Sutikno pun dengan suka rela menjadi pembimbing tugas akhir mahasiswa. Ia antara lain membimbing mahasiswa program studi S1 dan S2 , serta sebagai penyanggah untuk ujian S3 di Institut Teknologi Bandung dan Universitas Padjadjaran.
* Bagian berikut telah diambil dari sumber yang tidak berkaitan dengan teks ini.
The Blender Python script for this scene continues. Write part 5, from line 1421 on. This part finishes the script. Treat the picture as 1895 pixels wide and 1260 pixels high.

Ia pun sering diundang untuk menyampaikan materi tentang bahaya gunung api dan penanggulangannya, memberikan kursus dasardasar batuan gunung api dan geologi gunung api untuk mendukung eksplorasi mineral, memandu lapangan gunung api dan daerah berbatuan gunung api.
Dengan dilandasi semangat ilmiah yang tinggi sebagai seorang peneliti, Sutikno telah menghasilkan lebih dari 100 buah karya tulis ilmiah, baik yang ditulis sendiri maupun bersama dengan penulis lain. Bentuknya berupa makalah dalam majalah ilmiah, prosiding pertemuan ilmiah, maupun laporan tidak terbit. Semuanya berkaitan dengan kegunungapian, mulai dari dasar-dasar vulkanologi dan geologi gunung api hingga implikasinya.
Selain itu, hingga kini, ia aktif menulis dan menjadi mitra bestari bagi jurnal-jurnal ilmiah terkait ilmu kebumian. Sutikno pernah terlibat sebagai anggota redaksi dan mitra bestari bagi, antara lain, Jurnal Teknologi Nasional (1996-2002), Majalah Geologi Indonesia (2001-2005), Jurnal Sumber Daya Geologi (2001-2005), dan Jurnal Geologi Indonesia (2006-2008). Sejak 2009, ia menjadi anggota redaksi Buletin Eksplorium. Pada pertemuan ilmiah geologi dan vulkanologi juga berperan serta secara aktif, baik di dalam dan luar negeri, antara lain di Jepang, Amerika Serikat, dan Meksiko.
Dalam haribaan gunung api pula ia kini menetap. Selain berkantor di Bandung, bersama istrinya R.R. Maryuni Praptokoesoemo yang dinikahinya pada 1981 dan mengarunianya Anelia Meliolina SB, Inten Galuh Prawesti SB dan Trinita SB, Sutikno membangun rumah di sekitar kaki selatan Gunung Merapi. Tepatnya di Dusun Karanganyar, Desa Wedomartani, Ngemplak, Sleman, Yogyakarta. Sementara dua dari ketiga putrinya telah menikah dan menganugerahinya dua cucu.